Copy out each line of the listing that has the word "scene" in it.

--- INFORMATION SUPPLIED ---

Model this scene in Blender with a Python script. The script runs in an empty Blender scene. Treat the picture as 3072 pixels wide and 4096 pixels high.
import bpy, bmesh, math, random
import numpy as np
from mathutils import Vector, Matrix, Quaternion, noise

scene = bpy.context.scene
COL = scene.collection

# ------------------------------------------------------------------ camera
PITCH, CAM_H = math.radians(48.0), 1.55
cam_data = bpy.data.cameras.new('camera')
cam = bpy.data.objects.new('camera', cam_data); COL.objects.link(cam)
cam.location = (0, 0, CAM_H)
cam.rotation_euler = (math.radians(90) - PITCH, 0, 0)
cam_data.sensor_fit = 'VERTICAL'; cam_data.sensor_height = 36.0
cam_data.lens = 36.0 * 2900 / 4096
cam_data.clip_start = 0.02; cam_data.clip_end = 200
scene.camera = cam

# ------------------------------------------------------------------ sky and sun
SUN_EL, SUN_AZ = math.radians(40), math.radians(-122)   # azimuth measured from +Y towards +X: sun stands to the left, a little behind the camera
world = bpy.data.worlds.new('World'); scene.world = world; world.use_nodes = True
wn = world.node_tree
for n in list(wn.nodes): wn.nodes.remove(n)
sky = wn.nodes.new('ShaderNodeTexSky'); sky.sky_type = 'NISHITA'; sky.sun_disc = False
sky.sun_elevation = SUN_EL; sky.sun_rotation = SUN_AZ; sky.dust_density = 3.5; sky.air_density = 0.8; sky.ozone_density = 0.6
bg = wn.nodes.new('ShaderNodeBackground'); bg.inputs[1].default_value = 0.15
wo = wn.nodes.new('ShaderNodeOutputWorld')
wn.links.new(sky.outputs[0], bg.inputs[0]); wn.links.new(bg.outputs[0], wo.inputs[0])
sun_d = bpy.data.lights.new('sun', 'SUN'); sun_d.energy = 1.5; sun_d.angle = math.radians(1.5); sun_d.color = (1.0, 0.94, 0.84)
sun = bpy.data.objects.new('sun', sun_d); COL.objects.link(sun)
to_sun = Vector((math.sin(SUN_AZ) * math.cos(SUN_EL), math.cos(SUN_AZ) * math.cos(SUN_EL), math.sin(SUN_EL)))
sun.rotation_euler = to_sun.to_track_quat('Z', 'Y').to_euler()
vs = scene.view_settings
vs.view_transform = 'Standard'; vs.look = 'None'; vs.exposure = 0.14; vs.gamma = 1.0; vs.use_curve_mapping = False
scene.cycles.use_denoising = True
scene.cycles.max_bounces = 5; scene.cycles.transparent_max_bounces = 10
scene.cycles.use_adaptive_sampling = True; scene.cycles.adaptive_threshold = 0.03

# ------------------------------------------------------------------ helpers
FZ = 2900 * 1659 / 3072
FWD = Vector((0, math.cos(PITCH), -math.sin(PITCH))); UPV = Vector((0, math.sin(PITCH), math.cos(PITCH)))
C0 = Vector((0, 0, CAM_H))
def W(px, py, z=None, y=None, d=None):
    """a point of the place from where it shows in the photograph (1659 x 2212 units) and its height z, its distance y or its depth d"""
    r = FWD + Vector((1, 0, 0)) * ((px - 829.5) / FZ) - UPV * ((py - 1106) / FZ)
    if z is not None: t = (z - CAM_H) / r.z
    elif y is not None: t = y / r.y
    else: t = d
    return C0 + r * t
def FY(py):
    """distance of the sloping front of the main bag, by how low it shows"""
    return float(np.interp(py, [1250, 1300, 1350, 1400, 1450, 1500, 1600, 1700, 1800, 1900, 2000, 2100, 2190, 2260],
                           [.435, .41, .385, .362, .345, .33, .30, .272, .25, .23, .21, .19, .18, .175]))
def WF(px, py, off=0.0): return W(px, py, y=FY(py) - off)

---

▶ **WRITTEN SOLUTION**:
Model this scene in Blender with a Python script. The script runs in an empty Blender scene. Treat the picture as 3072 pixels wide and 4096 pixels high.
scene = bpy.context.scene
COL = scene.collection
scene.camera = cam
world = bpy.data.worlds.new('World'); scene.world = world; world.use_nodes = True
vs = scene.view_settings
scene.cycles.use_denoising = True
scene.cycles.max_bounces = 5; scene.cycles.transparent_max_bounces = 10
scene.cycles.use_adaptive_sampling = True; scene.cycles.adaptive_threshold = 0.03